Lossless Compression Framework Using Lossy Prior for High-Resolution Remote Sensing Images

Lossless compression of remote sensing images is critically important for minimizing storage requirements while preserving the complete integrity of the data. The main challenge in lossless compression lies in striking a good balance between reasonable compression durations and high compression ratios. In this article, we introduce an innovative lossless compression framework that uniquely utilizes lossy compression data as prior knowledge to enhance the compression process. Our framework employs a checkerboard segmentation technique to divides the original remote sensing image into various subimages. The main diagonal subimages are compressed using a traditional lossy method to obtain prior knowledge for facilitating the compression of all subimages.
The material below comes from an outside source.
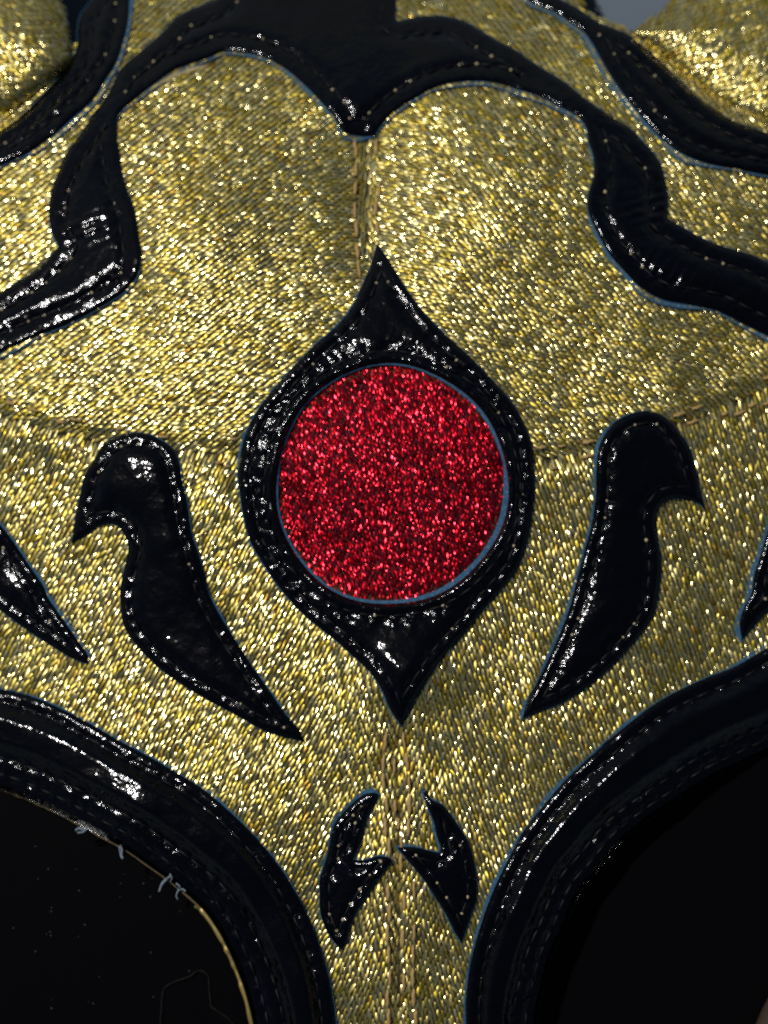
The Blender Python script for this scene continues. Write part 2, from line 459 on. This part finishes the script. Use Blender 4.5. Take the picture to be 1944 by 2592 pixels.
def at(m, x, y):
    i = np.clip(((x - GX0) / G).round().astype(int), 0, len(gx) - 1)
    j = np.clip(((y - GY0) / G).round().astype(int), 0, len(gy) - 1)
    return m[j, i]

# outside of the cloth: the two notches at the top where the table shows
NOTCH_L = np.array([(262, -300), (245, -60), (225, 10), (212, 50), (210, 95), (190, 112), (150, 130), (-300, 130), (-300, -300)], float)
NOTCH_R = np.array([(1390, -300), (1455, -30), (1490, 26), (1530, 45), (1580, 66), (1625, 100), (1700, 140), (2260, 140), (2260, -300)], float)
notch = raster(NOTCH_L) | raster(NOTCH_R)

def cloth_sheet(name, sel, hfun, parent, label, mat=M_GOLDBACK, step=2):
    js = np.arange(0, len(gy), step); is_ = np.arange(0, len(gx), step)
    X = XX[np.ix_(js, is_)]; Y = YY[np.ix_(js, is_)]; m = sel[np.ix_(js, is_)]
    idx = np.arange(X.size).reshape(X.shape)
    q = m[:-1, :-1] & m[1:, :-1] & m[:-1, 1:] & m[1:, 1:]
    F = np.stack([idx[:-1, :-1], idx[1:, :-1], idx[1:, 1:], idx[:-1, 1:]], -1)[q]
    used, inv = np.unique(F.ravel(), return_inverse=True)
    x = X.ravel()[used]; y = Y.ravel()[used]
    return mk(name, W(x, y, hfun(x, y) - 3.0), inv.reshape(-1, 4), mat, parent, label=label)

# ------------------------------------------------------------------ knitted lame: every yarn loop a small raised strip
def yarn_loops(name, x, y, ang, L, Wd, hfun, mat, parent, label, arch=1.5, prof=0.75, roll=11.5, pitch=8.5, jit=8):
    n = len(x)
    t = np.array([-1, -0.62, -0.22, 0.22, 0.62, 1.0]); c = np.array([-1, -0.4, 0.4, 1.0])
    Tt, Cc = np.meshgrid(t, c, indexing='ij')
    Tt = Tt.ravel()[None]; Cc = Cc.ravel()[None]
    L = L * rng.uniform(0.82, 1.15, n)[:, None]; Wd = Wd * rng.uniform(0.74, 1.15, n)[:, None]
    ang = (ang + np.radians(rng.normal(0, jit, n)))[:, None]
    a = Tt * L / 2
    w = Cc * Wd / 2 * (1 - 0.45 * Tt ** 2)
    a = a + 1.2 * Cc
    z = arch * (1 - Tt ** 4) * rng.uniform(0.7, 1.25, n)[:, None] + prof * (1 - Cc ** 4) - 1.5
    z = z + w * np.tan(np.radians(rng.normal(0, roll, n)))[:, None] + a * np.tan(np.radians(rng.normal(0, pitch, n)))[:, None]
    cl = np.stack([vnoise(x, y, 34, 51), vnoise(x, y, 34, 52), vnoise(x, y, 110, 53), vnoise(x, y, 110, 54)])
    z = z + w * np.tan(np.radians(6 * cl[0] + 5 * cl[2]))[:, None] + a * np.tan(np.radians(5 * cl[1] + 5 * cl[3]))[:, None]
    z = z + Tt * w * rng.normal(0, 0.16, n)[:, None]
    px = x[:, None] + a * np.cos(ang) - w * np.sin(ang)
    py = y[:, None] + a * np.sin(ang) + w * np.cos(ang)
    V = W(px, py, hfun(px, py) + z).reshape(-1, 3)
    f = []
    for i in range(5):
        for k in range(3):
            f.append((i * 4 + k, (i + 1) * 4 + k, (i + 1) * 4 + k + 1, i * 4 + k + 1))
    F = (np.arange(n)[:, None, None] * 24 + np.array(f)[None]).reshape(-1, 4)
    return mk(name, V, F, mat, parent, label=label, kind="stuff")

def lattice(rowdeg, pu, pv, x0=-290, y0=-290, x1=2250, y1=2870, skew=0.5, warp=6.0, seed=11):
    """points on staggered rows; rows run at rowdeg"""
    R = 2600
    u = np.arange(-R, R, pu); v = np.arange(-R, R, pv)
    U, V = np.meshgrid(u, v)
    U = U + (np.arange(len(v))[:, None] * skew % 1.0) * pu
    U = U + rng.normal(0, pu * 0.06, U.shape); V = V + rng.normal(0, pv * 0.055, V.shape)
    a = math.radians(rowdeg)
    x = 980 + U * math.cos(a) - V * math.sin(a); y = 1290 + U * math.sin(a) + V * math.cos(a)
    x = x.ravel(); y = y.ravel()
    k = (x > x0) & (x < x1) & (y > y0) & (y < y1)
    x = x[k]; y = y[k]
    return x + warp * vnoise(x, y, 160, seed), y + warp * vnoise(x, y, 160, seed + 1)

def seamy(x):
    return np.interp(x, SEAM[:, 0], SEAM[:, 1])

lumpl = smooth_poly(LUMP_L, 10); lumpr = smooth_poly(LUMP_R, 10)
sel_main = ~notch
up_mask = YY < seam_y + 4
sheet_cut = cover if False else erode(eye_inside, 6)
forehead = cloth_sheet("forehead_panel", sel_main & (YY <= seam_y + 8) & ~sheet_cut, H, mask, "gold lame forehead cloth of the mask above the brow seam")
cheek = cloth_sheet("cheek_panel", sel_main & (YY >= seam_y - 8) & ~sheet_cut, H, mask, "gold lame cloth of the mask below the brow seam, around the eyes and nose")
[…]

These subimages are then subjected to lossless compression using our newly developed lossy prior probability prediction network (LP3Net) and arithmetic coding in a specific order. The proposed LP3Net is an advanced network architecture, consisting of an image preprocessing module, a channel enhancement module, and a pixel probability transformer module, to learn the discrete probability distribution of each pixel within every subimage, enhancing the accuracy and efficiency of the compression process. Experiments on high-resolution remote sensing image datasets demonstrate the effectiveness and efficiency of the proposed LP3Net and lossless compression framework, achieving a minimum of 4.57% improvement over traditional compression methods and 1.86% improvement over deep learning-based compression methods.